Remarks by Treasury Secretary Paulson

(page 2 of 5)

We examined issues such as disclosure and margin requirements and, in February 2007, issued principles and guidelines for addressing issues related to private pools of capital, including hedge funds. Subsequently, we established two private-sector committees to develop industry best practices.

There is a certain irony that during this period it has been the regulated financial institutions which have been the focus of our attention. With a few exceptions, the hedge fund sector thus far has proven resilient to market volatility and protracted illiquidity. We know that a number of hedge funds are now also facing difficulties, as some are missing margin calls, and we are monitoring that closely. However, for a number of months last year much attention was given to various banks' off-balance sheet exposures to conduits and structured investment vehicles (SIVs). This risk exposure was partially due to the opacity of conduits and SIVs; existing capital rules may have also failed to mitigate, or even amplified, the stress associated with these vehicles.

PWG Policy Review Recommendations

We must have better policies, processes and mechanisms to understand and manage complexity, to discourage its excess, and to better understand and manage risk. Hopefully, the PWG policy recommendations will make progress in doing just that. Our recommendations have six key objectives:

• One, stronger transparency and disclosure. The challenges of complexity were exacerbated by opacity. The best antidote to opacity is transparency and disclosure.

• Two, stronger risk awareness. Regulators and all market participants must be more aware of and better able to respond to risks. Credit rating agency practices must improve, and the users of their services must rely less on, and appreciate more the limitations of, ratings products.

• Three, stronger risk management. We need improved risk management practices by investors, issuers, financial institutions, rating agencies, and regulators alike. Risk management is everyone's business.

• Four, stronger capital management. Well-capitalized institutions are better prepared to deal with challenges, foster economic growth and enhance market confidence.

• Five, stronger regulatory policies. Regulatory policies, including capital requirements, must address risk management weaknesses and improve the safety and soundness of our institutions and financial system.

• Six, stronger market infrastructure. Perhaps the best example of innovation is the over-the-counter (OTC) derivatives markets. These markets have grown tremendously; but the infrastructure has not kept up—and it must.
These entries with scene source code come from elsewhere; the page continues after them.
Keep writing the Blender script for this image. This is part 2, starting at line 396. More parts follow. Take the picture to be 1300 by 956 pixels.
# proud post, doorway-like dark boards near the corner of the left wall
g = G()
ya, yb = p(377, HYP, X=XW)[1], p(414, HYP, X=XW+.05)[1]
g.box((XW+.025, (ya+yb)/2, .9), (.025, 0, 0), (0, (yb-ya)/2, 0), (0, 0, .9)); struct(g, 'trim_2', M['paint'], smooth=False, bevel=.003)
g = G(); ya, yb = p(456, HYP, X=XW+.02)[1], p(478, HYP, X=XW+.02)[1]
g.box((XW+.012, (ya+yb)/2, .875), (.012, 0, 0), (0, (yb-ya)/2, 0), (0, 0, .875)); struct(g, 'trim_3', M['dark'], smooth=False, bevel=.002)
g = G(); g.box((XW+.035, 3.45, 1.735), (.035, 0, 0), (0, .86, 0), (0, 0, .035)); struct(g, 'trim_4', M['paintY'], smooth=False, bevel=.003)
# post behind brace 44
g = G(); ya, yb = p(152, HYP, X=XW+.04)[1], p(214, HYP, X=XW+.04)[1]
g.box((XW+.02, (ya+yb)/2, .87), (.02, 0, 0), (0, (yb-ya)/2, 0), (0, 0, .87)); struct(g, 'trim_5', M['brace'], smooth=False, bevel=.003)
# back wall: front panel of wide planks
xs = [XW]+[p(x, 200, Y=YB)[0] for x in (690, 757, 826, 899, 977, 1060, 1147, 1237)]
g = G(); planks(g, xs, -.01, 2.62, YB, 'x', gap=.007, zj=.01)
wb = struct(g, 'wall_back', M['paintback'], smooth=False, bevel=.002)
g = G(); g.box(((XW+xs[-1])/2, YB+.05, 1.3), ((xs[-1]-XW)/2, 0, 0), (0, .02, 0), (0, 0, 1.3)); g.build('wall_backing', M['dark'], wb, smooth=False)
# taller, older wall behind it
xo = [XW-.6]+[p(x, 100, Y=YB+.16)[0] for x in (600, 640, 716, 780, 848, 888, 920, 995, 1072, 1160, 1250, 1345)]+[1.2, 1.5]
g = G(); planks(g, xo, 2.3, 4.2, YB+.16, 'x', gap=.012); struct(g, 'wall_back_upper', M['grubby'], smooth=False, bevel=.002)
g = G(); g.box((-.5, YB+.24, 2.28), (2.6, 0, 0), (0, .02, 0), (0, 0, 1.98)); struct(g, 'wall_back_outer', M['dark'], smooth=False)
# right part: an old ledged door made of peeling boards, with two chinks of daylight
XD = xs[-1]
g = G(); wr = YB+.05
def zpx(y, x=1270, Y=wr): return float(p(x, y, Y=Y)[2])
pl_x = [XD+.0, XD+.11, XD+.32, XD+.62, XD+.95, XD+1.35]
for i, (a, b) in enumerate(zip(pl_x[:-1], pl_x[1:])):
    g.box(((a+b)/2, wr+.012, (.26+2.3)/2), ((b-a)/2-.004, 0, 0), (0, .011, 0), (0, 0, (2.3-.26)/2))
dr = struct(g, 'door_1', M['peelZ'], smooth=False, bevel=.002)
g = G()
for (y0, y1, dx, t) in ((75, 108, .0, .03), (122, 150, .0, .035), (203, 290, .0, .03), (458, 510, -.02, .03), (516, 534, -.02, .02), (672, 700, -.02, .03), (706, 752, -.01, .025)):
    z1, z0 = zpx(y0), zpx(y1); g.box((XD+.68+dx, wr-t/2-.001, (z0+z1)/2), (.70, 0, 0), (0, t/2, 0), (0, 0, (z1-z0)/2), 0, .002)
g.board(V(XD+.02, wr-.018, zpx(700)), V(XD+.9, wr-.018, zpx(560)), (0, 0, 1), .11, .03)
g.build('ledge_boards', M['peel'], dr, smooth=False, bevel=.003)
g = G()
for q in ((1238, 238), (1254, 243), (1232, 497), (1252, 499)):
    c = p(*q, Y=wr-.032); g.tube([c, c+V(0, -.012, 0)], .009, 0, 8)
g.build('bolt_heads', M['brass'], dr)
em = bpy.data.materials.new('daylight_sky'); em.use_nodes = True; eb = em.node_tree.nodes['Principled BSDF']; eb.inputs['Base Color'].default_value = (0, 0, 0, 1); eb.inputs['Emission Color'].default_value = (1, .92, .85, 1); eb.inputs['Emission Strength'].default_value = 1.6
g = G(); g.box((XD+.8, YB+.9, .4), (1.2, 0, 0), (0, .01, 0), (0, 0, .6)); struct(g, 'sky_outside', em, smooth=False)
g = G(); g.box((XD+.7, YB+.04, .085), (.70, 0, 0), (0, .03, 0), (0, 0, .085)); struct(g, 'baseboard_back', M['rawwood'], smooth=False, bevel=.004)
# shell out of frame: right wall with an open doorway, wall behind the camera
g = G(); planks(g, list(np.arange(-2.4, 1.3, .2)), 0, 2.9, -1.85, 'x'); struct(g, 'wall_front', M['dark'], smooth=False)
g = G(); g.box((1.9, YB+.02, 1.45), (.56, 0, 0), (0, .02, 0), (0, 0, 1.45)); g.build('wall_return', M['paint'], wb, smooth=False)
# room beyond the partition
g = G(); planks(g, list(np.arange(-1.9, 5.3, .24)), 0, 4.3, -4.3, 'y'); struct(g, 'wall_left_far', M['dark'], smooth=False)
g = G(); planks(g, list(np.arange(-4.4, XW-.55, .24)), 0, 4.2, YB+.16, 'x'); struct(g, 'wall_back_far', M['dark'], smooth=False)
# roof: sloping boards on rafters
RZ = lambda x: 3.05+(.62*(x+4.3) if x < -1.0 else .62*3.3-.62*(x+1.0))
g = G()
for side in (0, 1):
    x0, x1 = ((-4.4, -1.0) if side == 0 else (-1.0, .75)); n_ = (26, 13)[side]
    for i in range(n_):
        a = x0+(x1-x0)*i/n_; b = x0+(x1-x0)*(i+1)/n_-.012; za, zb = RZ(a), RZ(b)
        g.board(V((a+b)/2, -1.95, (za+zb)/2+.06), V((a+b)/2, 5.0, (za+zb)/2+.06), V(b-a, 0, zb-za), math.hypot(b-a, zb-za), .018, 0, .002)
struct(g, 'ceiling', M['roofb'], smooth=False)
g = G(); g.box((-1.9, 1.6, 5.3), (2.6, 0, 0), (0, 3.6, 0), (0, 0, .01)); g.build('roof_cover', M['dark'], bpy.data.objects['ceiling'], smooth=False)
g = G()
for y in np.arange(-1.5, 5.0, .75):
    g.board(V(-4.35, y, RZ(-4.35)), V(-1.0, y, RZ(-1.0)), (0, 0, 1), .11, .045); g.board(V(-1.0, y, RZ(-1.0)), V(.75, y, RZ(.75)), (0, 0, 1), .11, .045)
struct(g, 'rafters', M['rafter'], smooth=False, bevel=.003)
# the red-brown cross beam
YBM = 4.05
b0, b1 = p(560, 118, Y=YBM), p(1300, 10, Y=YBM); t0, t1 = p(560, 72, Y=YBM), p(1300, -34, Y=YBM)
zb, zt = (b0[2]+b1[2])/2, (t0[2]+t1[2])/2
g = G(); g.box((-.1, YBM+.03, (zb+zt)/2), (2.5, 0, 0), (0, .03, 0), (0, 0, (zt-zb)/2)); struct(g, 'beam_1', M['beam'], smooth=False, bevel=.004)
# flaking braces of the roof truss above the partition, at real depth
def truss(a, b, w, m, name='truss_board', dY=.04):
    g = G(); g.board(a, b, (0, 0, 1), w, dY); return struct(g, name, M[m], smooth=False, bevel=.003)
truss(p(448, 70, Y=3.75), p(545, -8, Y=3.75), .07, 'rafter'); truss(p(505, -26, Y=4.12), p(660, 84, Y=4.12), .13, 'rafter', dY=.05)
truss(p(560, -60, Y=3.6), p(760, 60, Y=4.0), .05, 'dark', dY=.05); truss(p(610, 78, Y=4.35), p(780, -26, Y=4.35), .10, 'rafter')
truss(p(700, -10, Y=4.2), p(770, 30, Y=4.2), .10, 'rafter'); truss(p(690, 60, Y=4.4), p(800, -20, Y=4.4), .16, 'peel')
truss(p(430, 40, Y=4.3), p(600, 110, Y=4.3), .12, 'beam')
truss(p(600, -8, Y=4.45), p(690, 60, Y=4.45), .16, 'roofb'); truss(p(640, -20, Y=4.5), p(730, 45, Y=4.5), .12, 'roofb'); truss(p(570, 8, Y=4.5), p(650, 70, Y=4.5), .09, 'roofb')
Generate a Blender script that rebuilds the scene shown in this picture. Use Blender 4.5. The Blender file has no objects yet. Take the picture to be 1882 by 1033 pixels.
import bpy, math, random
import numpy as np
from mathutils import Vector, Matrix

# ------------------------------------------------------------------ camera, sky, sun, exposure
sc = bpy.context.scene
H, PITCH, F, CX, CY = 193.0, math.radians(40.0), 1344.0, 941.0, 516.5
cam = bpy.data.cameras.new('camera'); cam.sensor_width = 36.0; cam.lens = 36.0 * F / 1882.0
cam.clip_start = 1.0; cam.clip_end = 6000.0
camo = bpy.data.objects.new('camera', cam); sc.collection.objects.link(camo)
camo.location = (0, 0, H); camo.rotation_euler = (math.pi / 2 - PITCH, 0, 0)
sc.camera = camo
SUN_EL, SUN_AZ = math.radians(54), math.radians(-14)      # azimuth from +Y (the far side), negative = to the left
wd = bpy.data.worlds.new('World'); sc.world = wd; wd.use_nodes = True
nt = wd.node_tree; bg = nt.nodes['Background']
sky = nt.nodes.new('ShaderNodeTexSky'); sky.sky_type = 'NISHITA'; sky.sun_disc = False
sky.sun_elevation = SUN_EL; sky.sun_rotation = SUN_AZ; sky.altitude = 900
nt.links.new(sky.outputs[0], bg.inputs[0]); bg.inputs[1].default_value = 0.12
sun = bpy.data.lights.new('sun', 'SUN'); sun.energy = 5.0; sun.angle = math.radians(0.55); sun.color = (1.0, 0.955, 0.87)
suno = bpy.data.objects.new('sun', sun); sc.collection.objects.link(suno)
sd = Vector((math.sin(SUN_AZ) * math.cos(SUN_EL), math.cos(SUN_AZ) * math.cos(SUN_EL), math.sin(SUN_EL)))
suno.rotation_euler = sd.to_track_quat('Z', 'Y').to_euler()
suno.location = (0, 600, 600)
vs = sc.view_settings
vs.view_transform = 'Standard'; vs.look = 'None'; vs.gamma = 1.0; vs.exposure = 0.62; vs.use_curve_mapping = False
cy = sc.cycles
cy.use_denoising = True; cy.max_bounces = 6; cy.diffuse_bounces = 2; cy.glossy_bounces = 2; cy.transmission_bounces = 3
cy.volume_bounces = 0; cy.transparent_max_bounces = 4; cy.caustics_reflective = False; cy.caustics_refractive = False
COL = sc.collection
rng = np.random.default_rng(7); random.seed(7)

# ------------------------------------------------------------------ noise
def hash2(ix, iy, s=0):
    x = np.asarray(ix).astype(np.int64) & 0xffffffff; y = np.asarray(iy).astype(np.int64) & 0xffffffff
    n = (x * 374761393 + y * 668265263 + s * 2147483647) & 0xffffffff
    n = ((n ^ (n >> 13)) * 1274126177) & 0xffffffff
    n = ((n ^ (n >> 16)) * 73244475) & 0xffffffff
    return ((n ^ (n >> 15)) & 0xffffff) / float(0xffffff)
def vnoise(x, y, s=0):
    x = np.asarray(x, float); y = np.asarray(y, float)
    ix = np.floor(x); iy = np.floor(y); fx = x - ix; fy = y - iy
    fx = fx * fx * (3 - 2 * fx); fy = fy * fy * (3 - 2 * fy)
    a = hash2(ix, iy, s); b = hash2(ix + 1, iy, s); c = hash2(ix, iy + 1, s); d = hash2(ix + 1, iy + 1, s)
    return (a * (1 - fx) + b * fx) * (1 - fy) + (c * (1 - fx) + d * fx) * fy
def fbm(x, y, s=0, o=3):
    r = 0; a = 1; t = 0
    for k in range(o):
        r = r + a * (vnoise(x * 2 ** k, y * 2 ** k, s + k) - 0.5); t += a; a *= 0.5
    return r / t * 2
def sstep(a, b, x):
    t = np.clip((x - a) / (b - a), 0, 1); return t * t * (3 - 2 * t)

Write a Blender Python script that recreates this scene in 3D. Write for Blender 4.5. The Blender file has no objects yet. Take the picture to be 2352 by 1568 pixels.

This effort is not about finding excuses and scapegoats. Those who committed fraud or wrongdoing have contributed to the current problems; authorities need to and are prosecuting them. But poor judgment and poor market practices led to mistakes by all participants.

Let me now summarize how the PWG recommendations will impact some of the issues we are facing in the marketplace and certain market participants. I will briefly discuss mortgage origination, credit ratings, securitization, financial institutions, investors, credit default swaps and other OTC derivatives, and regulators.

Mortgage Originators and Brokers

The PWG is recommending three important changes for mortgage originators and brokers. First, federal and state regulators should strengthen oversight of all mortgage originators. Second, state financial regulators should implement strong nationwide licensing standards for mortgage brokers. Third, at the end of the current comment period, the Federal Reserve will issue revised rules for consumer protection and disclosure requirements. As part of a larger study of financial regulatory structure, Treasury will soon release additional recommendations to improve the mortgage origination process.

Credit Rating Agencies

Credit rating agencies play a major role in financial markets, and their ratings products must provide information investors need to make more fully informed decisions about risk.